さらにいうと、情報収集と解釈については、簡単なことであれば、Webの情報検索の仕組みによってある程度できるとすると、ロボットが思考すると大層に考えなくてもいまでもパソコンで常識的な情報処理は実現できてしまいます。
故に、思考する機械とはなにか?ということに関して言えば、喜怒哀楽をのぞけばいまでも充分思考しているよ、とこうなります。さらに、人間にも心が無い、ということにしてしまえば、ロボットのような造形物の向こう側でどのような処理が行われていようとも、表出する表現が適切であればロボでも人間でも関係ないぜ、と言えます。
では、ロボットはどういうカタチで自分の生活に入り込んでくるのかについて。
ロボットが自分と対峙したときに、そのロボットの向こうの複数の人と話すとしたら、カタチが同じままでよいのだろうか?、もしくは、一つのロボットに対して複数の見た目を割り当てていいのか?について考えました。
ここで、今のパソコンをイメージするなら、メールやチャットなどでは相手を想像しながらテキストを入力しますが、実際の相手を知っている場合と知らない場合があります。
その区別を取り払うのが、アバターのようなシンボルとなります。ロボットが人と人との間に介在するインタフェースとなるならば、このようにアバターとして相手を想起できるようなカタチにかわってもらうのがいいのかも。
一方で、データの表示のように入出力が個人ではないような事項の場合には、別に相手のカタチにかわる必要が無い。そういう意味では、見間違えること無く自分のロボット、と特定できるようなカタチがあればよいということになります。
これらのことをぼんやり考えながら、いきなり飛躍しますが、つまり人間と共生するロボットというモノを構想してみると、それは3次元ディスプレイである、と思いつきました。
ロボットに対して対話を行う、あるいは、ロボットを介して他者と対話を行う場合、そのコンテンツによってインタフェースの形態はかわるべきである、といえます。
携帯電話にせよ、iPadにせよ、パソコンにせよ、ディスプレイと入出力装置によって様々な機能を実現しています。
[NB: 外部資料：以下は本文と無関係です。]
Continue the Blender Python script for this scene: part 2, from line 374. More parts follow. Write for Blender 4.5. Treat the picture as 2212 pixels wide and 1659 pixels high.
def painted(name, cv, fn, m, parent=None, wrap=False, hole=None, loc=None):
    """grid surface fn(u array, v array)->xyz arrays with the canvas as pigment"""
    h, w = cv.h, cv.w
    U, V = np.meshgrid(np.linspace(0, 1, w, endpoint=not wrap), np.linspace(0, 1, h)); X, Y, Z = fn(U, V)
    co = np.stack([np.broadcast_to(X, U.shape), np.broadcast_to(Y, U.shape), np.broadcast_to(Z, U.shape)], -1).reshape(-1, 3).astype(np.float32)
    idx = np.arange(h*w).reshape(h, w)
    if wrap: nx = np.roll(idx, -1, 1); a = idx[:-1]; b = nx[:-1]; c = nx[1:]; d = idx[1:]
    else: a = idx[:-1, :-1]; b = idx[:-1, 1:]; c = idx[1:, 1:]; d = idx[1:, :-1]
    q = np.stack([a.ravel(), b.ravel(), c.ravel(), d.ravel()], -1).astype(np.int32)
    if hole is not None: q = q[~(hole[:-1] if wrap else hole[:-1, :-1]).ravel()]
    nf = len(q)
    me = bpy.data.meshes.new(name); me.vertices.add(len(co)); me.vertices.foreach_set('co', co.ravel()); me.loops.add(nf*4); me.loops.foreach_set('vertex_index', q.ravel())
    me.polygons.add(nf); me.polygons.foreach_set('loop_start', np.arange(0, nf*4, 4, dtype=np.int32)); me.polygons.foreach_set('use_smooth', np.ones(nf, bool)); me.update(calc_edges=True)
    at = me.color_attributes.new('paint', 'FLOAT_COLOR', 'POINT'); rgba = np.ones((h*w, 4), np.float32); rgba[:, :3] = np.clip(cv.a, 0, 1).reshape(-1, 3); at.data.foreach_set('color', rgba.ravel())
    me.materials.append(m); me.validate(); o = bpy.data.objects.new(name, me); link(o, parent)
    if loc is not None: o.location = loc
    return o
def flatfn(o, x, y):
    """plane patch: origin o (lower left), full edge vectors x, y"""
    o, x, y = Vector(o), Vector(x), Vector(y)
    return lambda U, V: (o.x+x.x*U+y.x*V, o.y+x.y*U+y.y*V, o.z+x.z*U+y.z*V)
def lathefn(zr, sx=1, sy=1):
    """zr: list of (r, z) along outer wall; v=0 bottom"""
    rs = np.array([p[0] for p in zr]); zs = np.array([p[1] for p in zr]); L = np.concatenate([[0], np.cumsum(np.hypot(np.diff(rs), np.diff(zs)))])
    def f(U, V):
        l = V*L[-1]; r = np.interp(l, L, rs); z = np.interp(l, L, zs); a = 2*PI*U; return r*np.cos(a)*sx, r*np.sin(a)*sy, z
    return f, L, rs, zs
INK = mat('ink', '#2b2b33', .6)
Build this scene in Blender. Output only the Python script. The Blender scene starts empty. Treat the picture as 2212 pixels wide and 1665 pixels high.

今では、どこでも、いつでもこれらのデバイスを使って情報をやり取りしています。
ロボットがそれらの機能を肩代わりしてうまくやってくれるとするならば、ロボット単体で勝手に仕事をしている存在とは別に、使用者である自分の能力を広げるような傍らにいるロボット従者のような存在も想定できます。つまり、そいつは5感を持ち、コンテンツにあわせて見た目がかわってくれるような、3次元のディスプレイのようなモノではなかろうか?ともやもや頭のなかに浮かんできました。
こう考えると、ロボットが勝手に暮らしの中にあるとイメージするよりも、ぐっと安心したイメージになるなー、と個人的には勝手に合点がいきました。
で、さらに、ロボットに、自分が何となく思いついて今回のイベントに遭遇したように直感が備わったとしたら、そりゃーもう人間的な何かを感じざるを得ないだろうなー、とひらめく訳です。